The only thing I would add to it is:

  • I would change considerable to 'very considerable' or even 'immense'. Keeping it businesslike is the way to go but factually reporting the level of distress of your child seems reasonable to me.
  • above the bit with the maintenance and contact I would add 'I have taken advice and conclude the following is most appropriate to our situation .. '
This implies you've been to a solicitor, which should put the shits right up him.

I would take out the bit about where you are going to be on Sunday (none of his beeswax) but I am somewhat wary about him knowing when the house is going to be empty. Could someone housesit for you on Sunday? You don't need to give him a time when he can collect the stuff without seeing you both, but clearly it would be better for your son not to be aware that his dad's been to the house without bothering to see him.

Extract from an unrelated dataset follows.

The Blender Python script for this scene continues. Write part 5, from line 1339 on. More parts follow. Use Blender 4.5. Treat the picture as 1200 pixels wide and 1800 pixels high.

ravenmum · 23/08/2014 09:40

Just read his email, are you sure it's not from my husband? So glad to see others identifying it as worming out of responsibility, taking the moral high ground etc. - it is exactly what has done my head in, and I've had no-one else to confirm that these things are not just my nasty imagination.

It is hard not to let your unpleasant feelings slip into your correspondence without your noticing, though, isn't it? Presumably that is their problem too, I mean. Takes so long to write these emails, what with all the deleting, and I'm still not satisfied with some of them.